When the Rabanan invalidated such a Shtar that has only two witnesses, that
Pesul is really only a Pesul d'Rabanan since, mid'Oraisa, the Shtar is valid
with two witnesses. The Rabanan, though, gave such a Shtar the stringency of
a Pesul d'Oraisa so that it cannot create the desired effect. Thus, if a man
gives his wife a Get Mekushar that has only two witnesses on it, the woman
is not divorced and needs another Get. Similarly, if a debtor writes a Shtar
Mekushar for his creditor, the creditor cannot use it to collect a debt from
Nechasim Meshu'abadim. This is what the Gemara means when it says that such
a Shtar is Pasul mid'Oraisa.
However, since the Shtar has two witnesses signed on it, it remains valid
mid'Oraisa with regard to serving as testimony to what occurred. Thus, in
the case of a Shtar Chov, the creditor would be able to use such a Shtar as
proof that the debtor borrowed money from him, and he would be able to
collect the money on the basis of this Shtar from Nechasim Benei Chorin, as
the Rashbam here (end of DH u'Meshani) says (and not the way Tosfos cites
the Rashbam). This is also the ruling of the PISKEI HA'RID and RI'AZ.
RABEINU GERSHOM also explains that when the Gemara says that a Shtar
Mekushar with two witnesses is Pasul mid'Oraisa, it means that the Rabanan
decreed that it be treated like a Pesul d'Oraisa, so that if the creditor
who is holding such a Shtar seizes property from the debtor's Nechasim
Meshu'abadim, we do not say that, b'Di'eved, he may keep it, but rather we
force him to return it as if the Shtar was completely Pasul.
(c) TOSFOS (DH Hacha Nami) also says that the Pesul of a Shtar Mekushar with
two witnesses is only a Pesul mid'Rabanan.
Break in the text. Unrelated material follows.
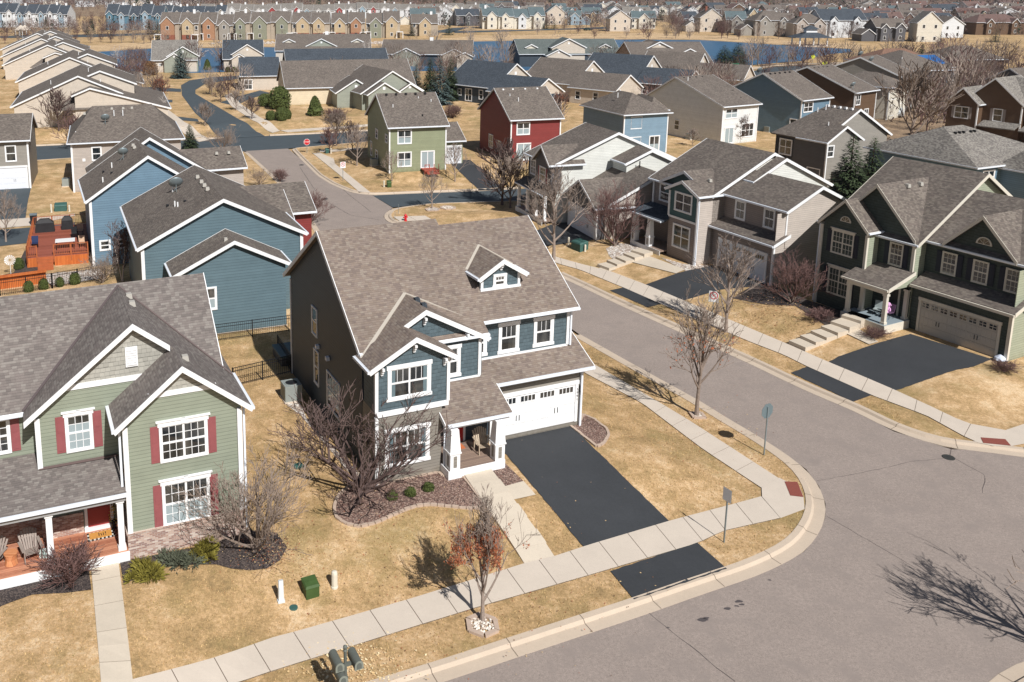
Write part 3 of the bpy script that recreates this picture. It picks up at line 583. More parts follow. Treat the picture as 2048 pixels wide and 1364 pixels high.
h.slab([(6.5, .75, 3.32), (13.1, .75, 3.32), (13.1, 2.35, 3.98), (6.5, 2.35, 3.98)]); h.part('gutter', CREAMT).box(6.5, 13.1, .63, .747, 3.1, 3.28); h.fas.hexa([(13.1,.75,3.1),(13.14,.75,3.1),(13.14,2.6,3.85),(13.1,2.6,3.85),(13.1,.75,3.36),(13.14,.75,3.36),(13.14,2.6,4.1),(13.1,2.6,4.1)])
h.garage('F', 1.3, 7.05, 12.0, .0, 2.2, 8, 2, mat=plain('garage_cream', (.5,.46,.4,1), .5), rows=2); h.corner(12.68, 1.3, -.2, 3.1, .2)
h.corner(.05, 0, -.2, 6.0, .2); h.corner(3.58, 0, 3.3, 6.0, .18); h.corner(6.2, 1.2, 3.9, 6.0, .2); h.downspout(-.1, -.05, .1, 6)
for a, b in ((1.1, 3.0), (4.15, 5.75)): h.window('F', .01, .95, 2.55, a, b, 2, 'grid', tw=.07, head=.16, key=True, shut=SHUTN, shw=.36)
h.window('F', 1.2, 4.55, 5.4, 4.1, 5.6, 1, 'grid', tw=.07, shut=SHUTN, shw=.36)
for x in (7.55, 9.55, 11.55): h.window('F', 2.25, x, x + .85, 4.2, 5.6, 1, 'grid', tw=.07, shut=SHUTN, shw=.36)
def halfround(h, x, z, c, r=.42):
    m = MB(); pts = [(x + r*math.cos(t), c-.06, z + r*math.sin(t)) for t in [math.pi*i/10 for i in range(11)]]; m.prism(pts, (0, .07, 0)); w = m.build('half_round_window', h.trimmat, h.root)
    k = .75; g = MB(); g.prism([(x + r*k*math.cos(t), c-.075, z + .05 + r*k*math.sin(t)) for t in [math.pi*i/10 for i in range(11)]], (0, .014, 0)); g.build('pane', GLASS, w)
    q = MB()
    for t in (45, 90, 135): q.tube((x, c-.08, z+.05), (x + r*k*math.cos(R(t)), c-.08, z+.05+r*k*math.sin(R(t))), .012, .012, 4)
    q.build('muntin', h.trimmat, w)
halfround(h, 1.85, 6.55, 0); halfround(h, 9.98, 6.75, 2.25, .5)
h.slab([(3.0, -1.45, 3.15), (6.45, -1.45, 3.15), (6.45, 1.25, 4.0), (3.62, 1.25, 4.0), (3.62, .0, 3.6), (3.0, .0, 3.6)]); h.part('gutter', CREAMT).box(3.0, 6.45, -1.57, -1.453, 2.98, 3.12)
h.part('trim_board', CREAMT).box(3.3, 6.3, -1.3, -1.1, 2.7, 2.98); h.w(SAGE2).prism([(6.3,-1.2,3.0),(6.3,1.3,3.0),(6.3,1.3,3.8)], (.04,0,0)); h.fas.hexa([(6.45,-1.45,2.9),(6.49,-1.45,2.9),(6.49,1.25,3.78),(6.45,1.25,3.78),(6.45,-1.45,3.18),(6.49,-1.45,3.18),(6.49,1.25,4.02),(6.45,1.25,4.02)])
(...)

The Gemara calls it a Pesul
mid'Oraisa in order for people to treat it stringently, like a Pesul
d'Oraisa, so that in the case of a normal Shtar that is Pasul (with a real
Pesul d'Oraisa), people will treat it as a real Pesul d'Oraisa and not be
lenient with it (for example, so that they will treat, as a Mamzer, any
child born to a woman from a second husband after she received from her
first husband such a Get that was Pasul).